Starting in 2000, partially to cut back on her costs, she only used greeting cards without borders, which allowed her to paint all the way to the edges of the paper. Early on, she exclusively used cards that folded, creating an inside for her handwritten message and an outside/front for the watercolor painting; by the end of the series, she exclusively used postcard-style greeting cards that sported her watercolors on the front and often shorter messages on the back. In the years between, she fluctuated between the two styles of cards. Her sense of the different types of cards and formats subtley changed her painting and her writing, especially since the postcard-style cards limited her space for a written message. The simpler style of the cards was also indicative of the ways she was streamlining her life, eliminating extra costs and materials as she assessed her needs and finances late in life.
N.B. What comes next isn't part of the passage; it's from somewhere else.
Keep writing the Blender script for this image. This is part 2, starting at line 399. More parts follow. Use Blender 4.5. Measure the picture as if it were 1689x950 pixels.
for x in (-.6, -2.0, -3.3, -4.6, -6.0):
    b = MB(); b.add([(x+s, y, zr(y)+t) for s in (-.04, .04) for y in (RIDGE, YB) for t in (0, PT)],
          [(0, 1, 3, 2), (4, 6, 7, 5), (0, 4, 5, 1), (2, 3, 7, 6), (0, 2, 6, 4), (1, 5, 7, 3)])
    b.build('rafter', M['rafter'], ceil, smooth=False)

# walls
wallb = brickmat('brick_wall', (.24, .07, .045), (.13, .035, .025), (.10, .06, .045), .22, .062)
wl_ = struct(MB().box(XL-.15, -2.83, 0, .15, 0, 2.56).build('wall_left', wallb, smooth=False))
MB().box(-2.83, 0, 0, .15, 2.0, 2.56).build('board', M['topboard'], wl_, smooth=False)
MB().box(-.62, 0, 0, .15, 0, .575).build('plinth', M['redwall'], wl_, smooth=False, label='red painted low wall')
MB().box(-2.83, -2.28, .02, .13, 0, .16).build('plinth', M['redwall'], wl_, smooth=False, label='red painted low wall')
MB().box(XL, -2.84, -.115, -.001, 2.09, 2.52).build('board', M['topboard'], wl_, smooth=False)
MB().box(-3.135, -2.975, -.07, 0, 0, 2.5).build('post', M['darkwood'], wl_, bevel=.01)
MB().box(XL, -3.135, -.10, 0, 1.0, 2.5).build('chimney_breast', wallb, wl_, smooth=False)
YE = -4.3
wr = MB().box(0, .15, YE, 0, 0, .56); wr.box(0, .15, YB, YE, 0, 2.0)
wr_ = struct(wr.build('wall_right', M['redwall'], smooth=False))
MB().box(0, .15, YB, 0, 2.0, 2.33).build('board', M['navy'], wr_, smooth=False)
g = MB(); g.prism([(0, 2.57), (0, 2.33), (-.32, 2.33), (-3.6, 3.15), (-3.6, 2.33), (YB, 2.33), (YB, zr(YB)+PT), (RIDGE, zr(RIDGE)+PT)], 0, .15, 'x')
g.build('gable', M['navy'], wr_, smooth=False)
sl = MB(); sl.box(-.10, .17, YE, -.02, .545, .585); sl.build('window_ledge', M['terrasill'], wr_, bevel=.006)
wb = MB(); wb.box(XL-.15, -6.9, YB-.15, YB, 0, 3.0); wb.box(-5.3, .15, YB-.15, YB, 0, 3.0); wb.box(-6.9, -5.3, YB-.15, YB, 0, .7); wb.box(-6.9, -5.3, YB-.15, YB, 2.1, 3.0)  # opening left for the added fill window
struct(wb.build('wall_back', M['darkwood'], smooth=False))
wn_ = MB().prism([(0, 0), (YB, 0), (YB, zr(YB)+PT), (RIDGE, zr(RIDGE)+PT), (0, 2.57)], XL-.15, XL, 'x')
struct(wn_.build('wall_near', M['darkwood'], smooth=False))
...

She occasionally would use a rubber stamp to embelish her handwritten messages on the cards. In the first few cards, she used a "Happy Birthday" stamp and then added a personalized message, written in pen, around the stamped phrase. Then, beginning in 2004, she started using a stamp of her name that she would emboss on the back of the postcard-style cards. This stamping practice added a sense of authorship and, in terms of materiality, a new sense of texture to the cards.